El Estado, cualquiera éste sea, capitalista o socialista, es —como
señalara el teórico italiano Antonio Gramsci, entre sus más amplias
reflexiones y conceptualizaciones—, hegemonía acorazada de coerción.
Es decir, es la capacidad de una clase o fracción hegemónica del bloque en el poder para convencer, persuadir y seducir a las otras clases y fracciones de clase de una formación social determinada, sobre la viabilidad de un proyecto estadual y societal de corto y largo alcance.
Pero el Estado, como síntesis de las contradicciones irreconciliables de clase y como aparente representante del “interés general”, también tiene la facultad de controlar y repeler, a través del uso del monopolio de la fuerza pública, las acciones de descontento que surjan y se desarrollan en la sociedad. Hasta ahí, nada fuera de lo normal.
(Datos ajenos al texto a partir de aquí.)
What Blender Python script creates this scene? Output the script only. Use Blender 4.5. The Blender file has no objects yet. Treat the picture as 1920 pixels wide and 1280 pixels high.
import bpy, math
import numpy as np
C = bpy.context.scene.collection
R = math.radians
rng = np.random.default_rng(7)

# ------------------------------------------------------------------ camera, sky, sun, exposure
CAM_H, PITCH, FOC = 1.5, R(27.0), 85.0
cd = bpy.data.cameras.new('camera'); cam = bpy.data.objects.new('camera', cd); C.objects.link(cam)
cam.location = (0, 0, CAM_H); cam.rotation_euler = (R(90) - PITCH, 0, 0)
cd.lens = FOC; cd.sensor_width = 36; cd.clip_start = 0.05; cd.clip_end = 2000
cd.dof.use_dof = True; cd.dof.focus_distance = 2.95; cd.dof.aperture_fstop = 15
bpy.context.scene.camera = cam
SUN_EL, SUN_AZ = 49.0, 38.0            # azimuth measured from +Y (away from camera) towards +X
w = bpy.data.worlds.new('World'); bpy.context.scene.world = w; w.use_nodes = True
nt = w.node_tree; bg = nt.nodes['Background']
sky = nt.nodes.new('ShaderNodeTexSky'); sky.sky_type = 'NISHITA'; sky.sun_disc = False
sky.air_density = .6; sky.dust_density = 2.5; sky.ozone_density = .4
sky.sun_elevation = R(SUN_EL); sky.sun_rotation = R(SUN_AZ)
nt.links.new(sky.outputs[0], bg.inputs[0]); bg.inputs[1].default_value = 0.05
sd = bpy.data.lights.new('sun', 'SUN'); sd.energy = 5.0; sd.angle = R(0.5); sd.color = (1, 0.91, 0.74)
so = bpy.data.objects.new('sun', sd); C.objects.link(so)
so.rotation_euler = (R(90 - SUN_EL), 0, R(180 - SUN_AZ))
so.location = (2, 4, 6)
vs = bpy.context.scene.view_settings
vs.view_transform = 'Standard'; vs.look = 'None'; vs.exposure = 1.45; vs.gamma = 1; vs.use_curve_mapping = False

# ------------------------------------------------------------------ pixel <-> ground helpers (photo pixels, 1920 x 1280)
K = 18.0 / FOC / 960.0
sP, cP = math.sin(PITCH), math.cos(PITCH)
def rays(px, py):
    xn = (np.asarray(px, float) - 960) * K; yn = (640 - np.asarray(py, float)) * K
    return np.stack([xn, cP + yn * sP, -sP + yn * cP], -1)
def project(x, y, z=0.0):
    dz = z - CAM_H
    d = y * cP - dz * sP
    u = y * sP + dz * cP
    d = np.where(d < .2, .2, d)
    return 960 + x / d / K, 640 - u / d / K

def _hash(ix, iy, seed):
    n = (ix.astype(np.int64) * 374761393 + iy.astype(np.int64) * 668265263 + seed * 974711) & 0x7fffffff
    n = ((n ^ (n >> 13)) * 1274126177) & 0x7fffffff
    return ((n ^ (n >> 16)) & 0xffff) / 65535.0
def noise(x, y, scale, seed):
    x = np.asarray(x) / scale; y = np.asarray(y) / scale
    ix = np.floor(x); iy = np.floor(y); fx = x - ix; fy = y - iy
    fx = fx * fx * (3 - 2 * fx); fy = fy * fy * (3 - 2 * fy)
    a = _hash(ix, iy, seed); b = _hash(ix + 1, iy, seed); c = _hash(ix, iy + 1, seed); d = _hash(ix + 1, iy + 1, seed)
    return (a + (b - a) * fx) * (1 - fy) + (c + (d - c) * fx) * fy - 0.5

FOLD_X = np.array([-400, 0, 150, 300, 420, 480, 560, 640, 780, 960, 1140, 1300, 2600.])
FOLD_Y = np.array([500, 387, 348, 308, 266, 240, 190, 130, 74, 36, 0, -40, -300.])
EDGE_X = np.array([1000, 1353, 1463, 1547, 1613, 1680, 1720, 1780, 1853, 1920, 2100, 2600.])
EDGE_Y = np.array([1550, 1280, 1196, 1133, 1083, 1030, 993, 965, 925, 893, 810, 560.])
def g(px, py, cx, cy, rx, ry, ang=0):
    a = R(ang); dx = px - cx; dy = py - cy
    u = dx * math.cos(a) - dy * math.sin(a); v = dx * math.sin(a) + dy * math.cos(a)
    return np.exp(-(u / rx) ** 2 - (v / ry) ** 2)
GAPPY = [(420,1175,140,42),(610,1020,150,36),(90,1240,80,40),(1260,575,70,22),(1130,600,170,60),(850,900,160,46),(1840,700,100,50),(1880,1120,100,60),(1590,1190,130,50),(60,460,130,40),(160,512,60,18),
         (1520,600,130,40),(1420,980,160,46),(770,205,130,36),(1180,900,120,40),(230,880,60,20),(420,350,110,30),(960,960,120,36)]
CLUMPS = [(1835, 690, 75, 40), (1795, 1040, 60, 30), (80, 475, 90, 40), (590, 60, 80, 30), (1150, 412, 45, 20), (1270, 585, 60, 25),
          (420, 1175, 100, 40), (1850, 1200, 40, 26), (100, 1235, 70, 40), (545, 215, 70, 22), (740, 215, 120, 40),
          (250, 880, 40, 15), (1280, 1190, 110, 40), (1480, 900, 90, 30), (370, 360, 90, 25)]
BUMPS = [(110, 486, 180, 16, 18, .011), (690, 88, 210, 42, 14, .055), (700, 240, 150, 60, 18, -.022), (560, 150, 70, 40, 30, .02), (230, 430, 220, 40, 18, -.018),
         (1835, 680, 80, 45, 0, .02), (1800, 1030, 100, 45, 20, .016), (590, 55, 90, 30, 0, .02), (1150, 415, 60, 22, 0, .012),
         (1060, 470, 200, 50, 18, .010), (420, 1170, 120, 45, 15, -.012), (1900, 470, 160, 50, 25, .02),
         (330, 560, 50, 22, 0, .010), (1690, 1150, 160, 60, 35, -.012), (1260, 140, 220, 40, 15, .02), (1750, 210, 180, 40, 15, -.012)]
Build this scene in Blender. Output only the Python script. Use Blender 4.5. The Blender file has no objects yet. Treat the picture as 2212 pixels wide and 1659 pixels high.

Pero un Estado (y gobierno) que se mueve y pretende reproducir su poder —que no es otra cosa que la materialización de los intereses de las clases o fracciones de clase que están en el bloque en el poder—, sólo mediante el empleo del aparato de Estado (Policía, Fuerzas Armadas y magistratura), instala un régimen de excepción que, al mismo tiempo, lo convierte en inviable en el largo plazo, más aún si el origen de su mandato no ha surgido de las urnas.